The original Death Note is a rather nihilistic work. Noble characters talk about love and sacrifice, but both Light and L dismiss those things as less important than their intellectual battle — and because the writing is so caught up in showing how cool that battle of wits is, it creates an accidental chilling effect for the audience as well: rather than the dissenting voices of empathy against the villain, characters with emotional attachments tend to die for them, either accomplishing nothing or playing into Light’s schemes. And in the end, Light himself is helpless before the fickle whims of Death itself. The extra volume of the manga, How to Read, put an extra flourish on this by conclusively stating that in this universe of explicit supernatural occurrences, human beings still return to nothingness upon death. It’s downright gleefully bleak about the meaninglessness of its world, wherein the average individual is the inevitable helpless plaything of intellectual übermenschen and the gods themselves.  

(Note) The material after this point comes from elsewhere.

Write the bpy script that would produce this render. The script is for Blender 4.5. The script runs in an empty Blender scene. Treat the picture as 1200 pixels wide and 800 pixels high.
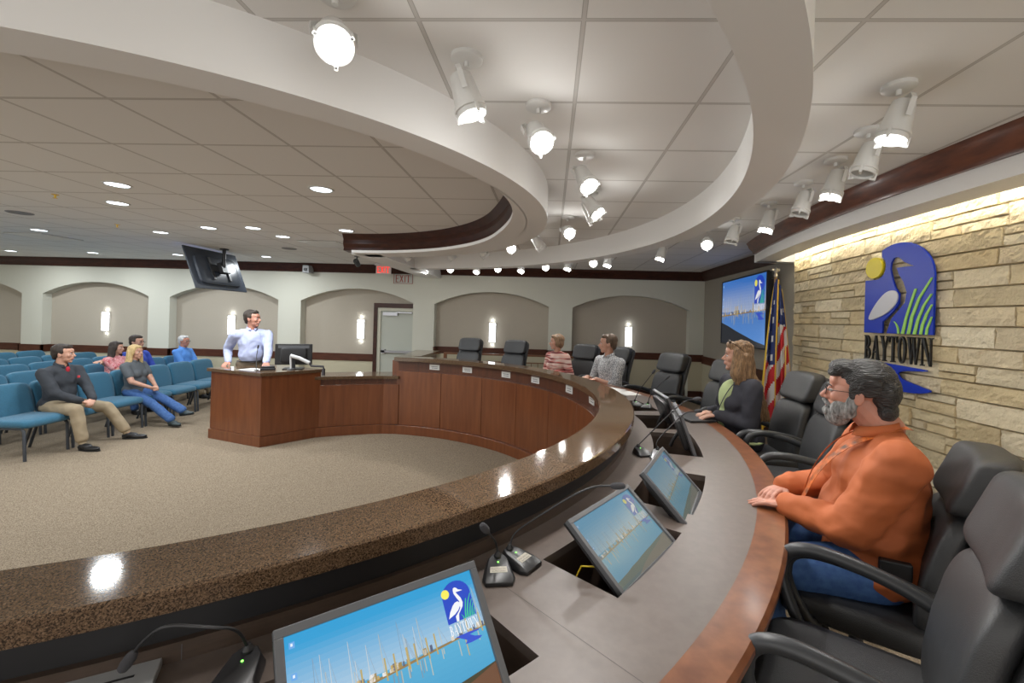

But because a musical is all about putting characters’ emotions in the forefront through song, the empathetic characters and their arcs are given weight equal to the mental tennis between the leads. Light’s father Soichiro, voice of the justice system, becomes the Fortinbras-esque witness to the final bloodbath. Rem, now a character from the very beginning, becomes the emotional turning point for the entire plot. It’s still a case of pining Dead Lesbians, but in a story where almost every character ends tragically her subplot stands out as the voice of what makes life itself worthwhile. And Misa, in the show’s final moments, honors Rem’s remains rather than implicitly killing herself over Light’s death.

Cut the Boredom

Speaking of that climactic death, the play excises the latter portions of the series with L’s proteges altogether. Instead, it collapses episode 25 and the series finale into a single event. Light is able to successfully write L’s name and orchestrate an apparent suicide, only for Ryuk to decide — in what I very much hope is a knowing wink to the audience — that things won’t be fun anymore without Light’s intellectual equal. The revelation reduces Light to the pathetic, self-interested worm he always was in his final moments, and the juxtaposition of those images directly against one another nails the intended weight of Light-as-villain in a way the original series ultimately lost track of. And because it’s followed by Soichiro and Misa being left behind, it’s Light’s god complex that comes across as petty. For all his talk of justice, he built an empire with himself at the center and left nothing meaningful behind for it. Even Misa, despite following the same basic plot beats, is given more dignity by way of being allowed to express herself through song.

It’s good shit, boiling the story down to its most compelling elements and reframing them in a way that doesn’t feel like the writers are continuously patting themselves on the back. It’s a great version of the story for someone wanting to revisit an old friend from a very dark future, and one that was thankfully preserved not just through the concept album but a filmed staging that was aired on Japanese TV. While Netflix’s hot take on the material got caught up in sympathizing with an American Light’s perspective at a time when white male terrorists are ever-visibly on the rise, the musical had the guts to remember that it was fundamentally telling a tragedy.